Northern Song Dynasty, A.D. 10th–11th Century
of almost spherical form, the high domed cover pierced with ‘cash’ diaper around the sides and with a stylized flowerhead with central aperture at the top, with wide rim neatly fitted over the inset lip of the hemispherical base raised on a short cylindrical standard and domed pedestal support with spreading foot, with four oval quatrefoil openings evenly spaced around the sides of the foot, covered with a transparent glaze inside and out, the interior of the base and underside of the foot unglazed showing the fine white porcelain.
Height 6 inches (15.2 cm)
From the Collection of Walter Hochstadter (1914–2007), recorded as having been acquired in Shanghai in the late 1950s to early 1960s
A Song glazed white porcelain pedestal censer of ovoid form with high domed cover similarly pierced, excavated at Taiyuan city, Shanxi province and now in the Shanxi Provincial Museum, is illustrated in Zhongguo taoci quanji (7) Song, shang (The Complete Works of Chinese Ceramics, Vol. 7, Song, I), Shanghai, 2000, p. 214, no. 215, with caption on p. 284.

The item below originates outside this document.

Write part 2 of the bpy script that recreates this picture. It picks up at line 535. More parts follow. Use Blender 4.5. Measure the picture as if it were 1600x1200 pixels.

Another smaller Northern Song white porcelain spherical censer of this type is illustrated by Krahl, Chinese Ceramics from the Meiyintang Collection, Volume One, London, 1994, pp. 196–197, no. 345.
Similar pierced porcelain pedestal censers with pale bluish ‘yingqing’ glaze were produced at Jingdezhen, Jiangxi province during the Song dynasty. Compare, for example, the censer illustrated by Tseng and Dart, The Charles B. Hoyt Collection in the Museum of Fine Arts: Boston, Vol. II, Boston, 1972, no. 64.